▽

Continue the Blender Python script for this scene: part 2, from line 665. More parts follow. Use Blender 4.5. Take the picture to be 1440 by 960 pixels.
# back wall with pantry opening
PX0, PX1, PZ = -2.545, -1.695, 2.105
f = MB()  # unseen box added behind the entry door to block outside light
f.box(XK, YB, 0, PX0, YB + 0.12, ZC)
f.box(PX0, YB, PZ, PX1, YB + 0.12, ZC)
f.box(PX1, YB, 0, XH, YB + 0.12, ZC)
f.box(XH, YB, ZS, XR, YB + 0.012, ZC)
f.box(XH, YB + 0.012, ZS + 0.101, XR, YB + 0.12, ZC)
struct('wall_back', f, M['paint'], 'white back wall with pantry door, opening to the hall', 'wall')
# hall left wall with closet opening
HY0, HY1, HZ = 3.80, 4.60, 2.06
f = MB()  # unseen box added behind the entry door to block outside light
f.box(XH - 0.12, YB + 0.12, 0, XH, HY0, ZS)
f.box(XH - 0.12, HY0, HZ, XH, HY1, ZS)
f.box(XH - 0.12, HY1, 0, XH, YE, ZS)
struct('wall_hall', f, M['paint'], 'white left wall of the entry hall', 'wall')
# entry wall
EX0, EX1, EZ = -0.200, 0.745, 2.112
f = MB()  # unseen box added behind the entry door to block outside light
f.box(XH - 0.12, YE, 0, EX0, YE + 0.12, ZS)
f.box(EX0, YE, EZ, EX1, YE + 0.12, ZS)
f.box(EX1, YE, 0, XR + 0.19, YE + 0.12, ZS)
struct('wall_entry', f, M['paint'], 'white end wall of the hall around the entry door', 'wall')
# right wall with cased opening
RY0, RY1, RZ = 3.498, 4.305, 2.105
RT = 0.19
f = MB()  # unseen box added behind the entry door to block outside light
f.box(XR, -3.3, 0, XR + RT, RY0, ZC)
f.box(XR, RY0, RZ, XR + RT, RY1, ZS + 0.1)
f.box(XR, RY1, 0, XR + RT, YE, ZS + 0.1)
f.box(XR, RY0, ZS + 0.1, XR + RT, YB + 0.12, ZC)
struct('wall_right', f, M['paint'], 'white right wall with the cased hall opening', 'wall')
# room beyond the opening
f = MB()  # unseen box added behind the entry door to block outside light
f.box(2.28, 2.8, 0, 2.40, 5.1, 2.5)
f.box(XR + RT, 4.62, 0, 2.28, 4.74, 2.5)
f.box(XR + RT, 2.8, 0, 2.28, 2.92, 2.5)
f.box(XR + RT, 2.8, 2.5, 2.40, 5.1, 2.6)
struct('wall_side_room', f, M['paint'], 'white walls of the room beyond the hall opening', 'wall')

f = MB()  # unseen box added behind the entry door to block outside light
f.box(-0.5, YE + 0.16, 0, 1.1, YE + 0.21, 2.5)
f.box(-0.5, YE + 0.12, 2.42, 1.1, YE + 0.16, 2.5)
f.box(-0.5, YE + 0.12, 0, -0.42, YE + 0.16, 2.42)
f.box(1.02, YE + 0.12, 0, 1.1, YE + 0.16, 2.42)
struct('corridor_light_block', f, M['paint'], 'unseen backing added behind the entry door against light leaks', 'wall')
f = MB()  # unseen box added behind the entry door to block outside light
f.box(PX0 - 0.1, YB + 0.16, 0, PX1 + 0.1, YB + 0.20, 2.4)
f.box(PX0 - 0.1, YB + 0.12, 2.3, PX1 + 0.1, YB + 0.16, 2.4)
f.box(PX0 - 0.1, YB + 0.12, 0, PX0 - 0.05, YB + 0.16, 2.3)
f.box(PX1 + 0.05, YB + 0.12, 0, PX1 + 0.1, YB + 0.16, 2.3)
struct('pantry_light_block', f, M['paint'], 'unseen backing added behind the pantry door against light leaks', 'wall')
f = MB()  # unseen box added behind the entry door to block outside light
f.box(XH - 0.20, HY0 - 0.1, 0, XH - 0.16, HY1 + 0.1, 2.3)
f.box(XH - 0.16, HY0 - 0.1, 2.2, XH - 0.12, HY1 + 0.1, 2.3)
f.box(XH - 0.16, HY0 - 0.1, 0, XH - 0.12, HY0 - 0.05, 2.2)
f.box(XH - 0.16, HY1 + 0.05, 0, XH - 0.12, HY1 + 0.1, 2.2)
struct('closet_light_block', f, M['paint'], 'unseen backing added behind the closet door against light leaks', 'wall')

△

■ To do ■
Reproduce the entire listing word for word.

■ Result for this task ■
Continue the Blender Python script for this scene: part 2, from line 665. More parts follow. Use Blender 4.5. Take the picture to be 1440 by 960 pixels.
# back wall with pantry opening
PX0, PX1, PZ = -2.545, -1.695, 2.105
f = MB()  # unseen box added behind the entry door to block outside light
f.box(XK, YB, 0, PX0, YB + 0.12, ZC)
f.box(PX0, YB, PZ, PX1, YB + 0.12, ZC)
f.box(PX1, YB, 0, XH, YB + 0.12, ZC)
f.box(XH, YB, ZS, XR, YB + 0.012, ZC)
f.box(XH, YB + 0.012, ZS + 0.101, XR, YB + 0.12, ZC)
struct('wall_back', f, M['paint'], 'white back wall with pantry door, opening to the hall', 'wall')
# hall left wall with closet opening
HY0, HY1, HZ = 3.80, 4.60, 2.06
f = MB()  # unseen box added behind the entry door to block outside light
f.box(XH - 0.12, YB + 0.12, 0, XH, HY0, ZS)
f.box(XH - 0.12, HY0, HZ, XH, HY1, ZS)
f.box(XH - 0.12, HY1, 0, XH, YE, ZS)
struct('wall_hall', f, M['paint'], 'white left wall of the entry hall', 'wall')
# entry wall
EX0, EX1, EZ = -0.200, 0.745, 2.112
f = MB()  # unseen box added behind the entry door to block outside light
f.box(XH - 0.12, YE, 0, EX0, YE + 0.12, ZS)
f.box(EX0, YE, EZ, EX1, YE + 0.12, ZS)
f.box(EX1, YE, 0, XR + 0.19, YE + 0.12, ZS)
struct('wall_entry', f, M['paint'], 'white end wall of the hall around the entry door', 'wall')
# right wall with cased opening
RY0, RY1, RZ = 3.498, 4.305, 2.105
RT = 0.19
f = MB()  # unseen box added behind the entry door to block outside light
f.box(XR, -3.3, 0, XR + RT, RY0, ZC)
f.box(XR, RY0, RZ, XR + RT, RY1, ZS + 0.1)
f.box(XR, RY1, 0, XR + RT, YE, ZS + 0.1)
f.box(XR, RY0, ZS + 0.1, XR + RT, YB + 0.12, ZC)
struct('wall_right', f, M['paint'], 'white right wall with the cased hall opening', 'wall')
# room beyond the opening
f = MB()  # unseen box added behind the entry door to block outside light
f.box(2.28, 2.8, 0, 2.40, 5.1, 2.5)
f.box(XR + RT, 4.62, 0, 2.28, 4.74, 2.5)
f.box(XR + RT, 2.8, 0, 2.28, 2.92, 2.5)
f.box(XR + RT, 2.8, 2.5, 2.40, 5.1, 2.6)
struct('wall_side_room', f, M['paint'], 'white walls of the room beyond the hall opening', 'wall')

f = MB()  # unseen box added behind the entry door to block outside light
f.box(-0.5, YE + 0.16, 0, 1.1, YE + 0.21, 2.5)
f.box(-0.5, YE + 0.12, 2.42, 1.1, YE + 0.16, 2.5)
f.box(-0.5, YE + 0.12, 0, -0.42, YE + 0.16, 2.42)
f.box(1.02, YE + 0.12, 0, 1.1, YE + 0.16, 2.42)
struct('corridor_light_block', f, M['paint'], 'unseen backing added behind the entry door against light leaks', 'wall')
f = MB()  # unseen box added behind the entry door to block outside light
f.box(PX0 - 0.1, YB + 0.16, 0, PX1 + 0.1, YB + 0.20, 2.4)
f.box(PX0 - 0.1, YB + 0.12, 2.3, PX1 + 0.1, YB + 0.16, 2.4)
f.box(PX0 - 0.1, YB + 0.12, 0, PX0 - 0.05, YB + 0.16, 2.3)
f.box(PX1 + 0.05, YB + 0.12, 0, PX1 + 0.1, YB + 0.16, 2.3)
struct('pantry_light_block', f, M['paint'], 'unseen backing added behind the pantry door against light leaks', 'wall')
f = MB()  # unseen box added behind the entry door to block outside light
f.box(XH - 0.20, HY0 - 0.1, 0, XH - 0.16, HY1 + 0.1, 2.3)
f.box(XH - 0.16, HY0 - 0.1, 2.2, XH - 0.12, HY1 + 0.1, 2.3)
f.box(XH - 0.16, HY0 - 0.1, 0, XH - 0.12, HY0 - 0.05, 2.2)
f.box(XH - 0.16, HY1 + 0.05, 0, XH - 0.12, HY1 + 0.1, 2.2)
struct('closet_light_block', f, M['paint'], 'unseen backing added behind the closet door against light leaks', 'wall')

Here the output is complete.